A fairytale castle which forms part of Dismaland - Bemusement Park, Banksy's biggest show to date, in Western-super-Mare, Somerset.

Banksy's Dismaland tourist attraction in Weston-super-Mare is to be dismantled and relocated to Calais to provide shelter for refugees, its creator has revealed.

The art installation/theme park closes its gates for the last time on Sunday, after a hugely successful - if miserable - five-week run.

Local officials estimate that the attraction brought £20 million of business to the seaside town, and art critic David Lee told the BBC: "With figures like that he could do whatever he likes wherever he chooses."

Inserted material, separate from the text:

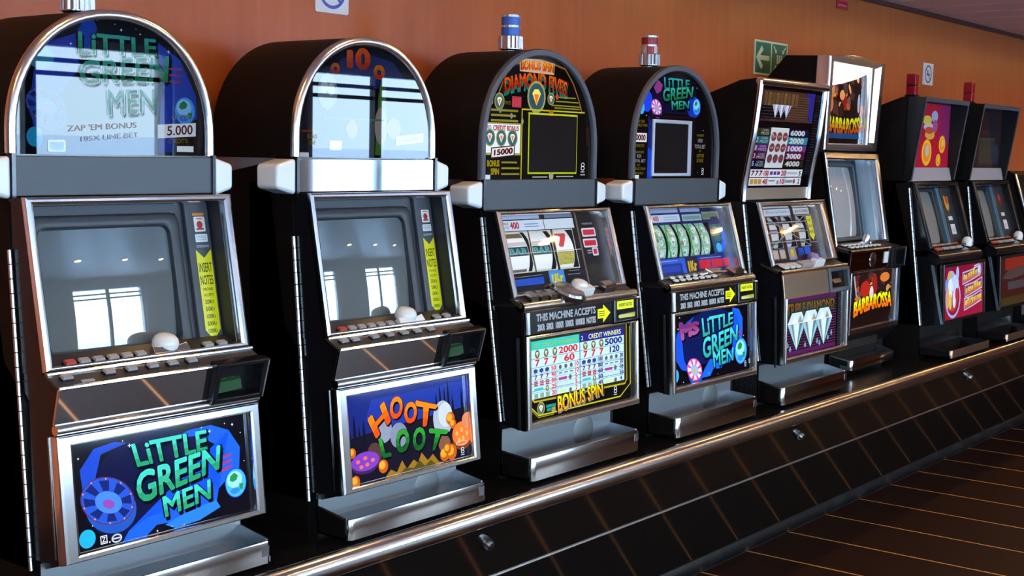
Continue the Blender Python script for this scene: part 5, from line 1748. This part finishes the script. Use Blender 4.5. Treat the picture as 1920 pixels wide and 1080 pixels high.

Banksy's Dismaland trailer

In a post on the Dismaland website on Sunday, an announcement read: "Coming soon… Dismaland Calais. All the timber and fixtures from Dismaland are being sent to the ‘jungle’ refugee camp near Calais to build shelters."

It included a picture of the Calais camp superimposed with Dismaland's fire-ravaged fairtytale Cinderella Castle, and added: "No online tickets will be available."

There are an estimated 5,000 refugees camped in and around the French port of Calais, including people displaced from Syria, Libya and Eritrea.

A post on the Dismaland website from Sunday

Refugees were a theme within the Dismaland park itself, which included ponds with motor boats filled with desperate asylum-seekers.

When Dismaland opened, Banksy described it as "a festival of art, amusements and entry-level anarchism", adding: "This is an art show for the 99 per cent who'd rather be at Alton Towers."

The Bristol-based artist later told The Sunday Times: "This is not a street art show. It's modelled on those failed Christmas parks that pop up every December - where they stick some antlers on an Alsatian dog and spray fake snow on a skip.

"It's ambitious, but it's also crap. I think there's something very poetic and British about all that."

The process to decommission Dismaland is expected to take three weeks.